Read: SA could face food riots - Grain SA
“The number of people who go to bed hungry is higher than the 13.8 million registered by the most recent household survey,” Cape Town nutrition research specialist Mathew Xasana said.
Many more went hungry but did not meet the conventional measurement, he said.
In his October report on household nutrition and the state of women and children in the food security sector, he said: “If the mother has an income which, when calculated, should sufficiently cater for her dependants, then she falls outside that bracket even when her story is different.”
Children bore the brunt of the lack of food, or of nutritious food.

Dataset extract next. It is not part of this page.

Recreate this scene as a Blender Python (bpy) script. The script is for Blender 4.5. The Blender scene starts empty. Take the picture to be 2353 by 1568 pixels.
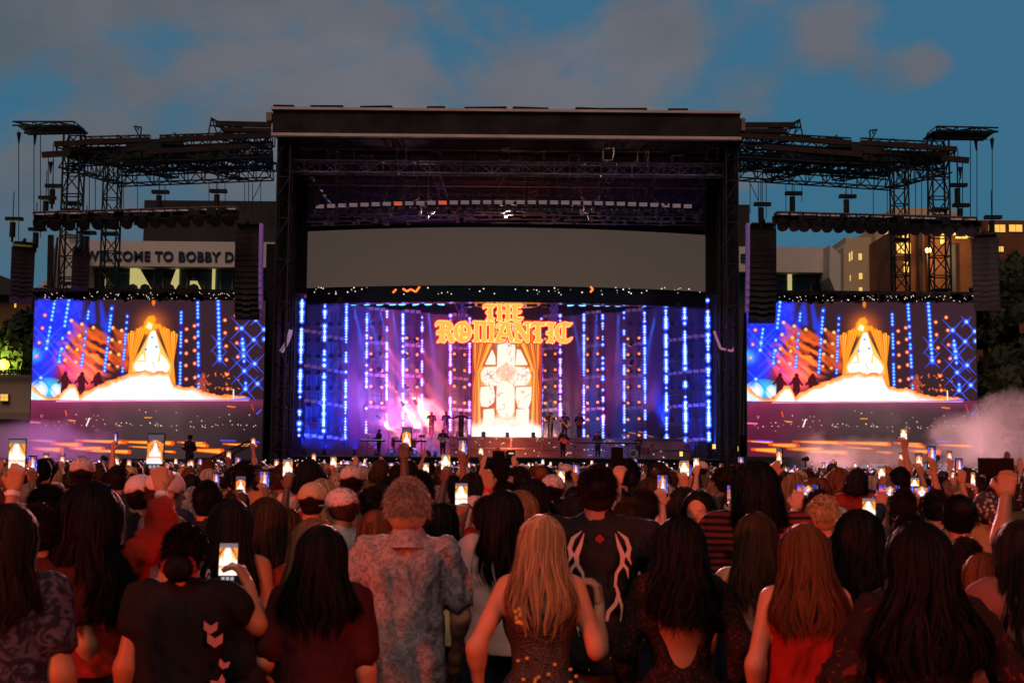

In a recent report, the World Health Organisation (WHO) said food insecurity had become a global health crisis.
In November, the WHO said South Africa continued to be plagued by poverty and unemployment, steep food and fuel prices, high-energy tariffs and increasing interest rates. This was despite political and economic advances.
“These adverse conditions have placed severe pressure on ordinary South Africans already struggling to meet their basic household needs,” said the report, which stressed on the urgent need to develop suitable measures to alleviate the situation.
Food security is described as the availability of food and the ability to be self sufficient in food production. It is having accessibility to markets and the ability to purchase food and at all times have enough food for an active, healthy life.
The WHO describes it as a situation where there is food that is nutritious and safe; where there exists an assured ability to procure and acquire food of good quality in a socially acceptable way.
“In contrast, food insecurity exists when food is not easily accessible and households have difficulty securing adequate food, and that is the case found in households across the country,” the WHO report said.
South Africa has been seen as the champion of sub-Sahara Africa and a food producer with food to share, but at the end of last year, the Food Bank SA said all that had changed. The weakening rand, the drought and rising food, fuel, and electricity prices were hitting hard the most vulnerable, resulting in food insecurity.
In his report from early this week, Food Bank managing director Andy du Plessis said: “The gross domestic product (of 0.7%) is not nearly enough to stimulate growth in our economy and provide much-needed jobs.”
The Food and Agricultural Organisation last month predicted difficulty in meeting the food needs of the country due to the natural disasters.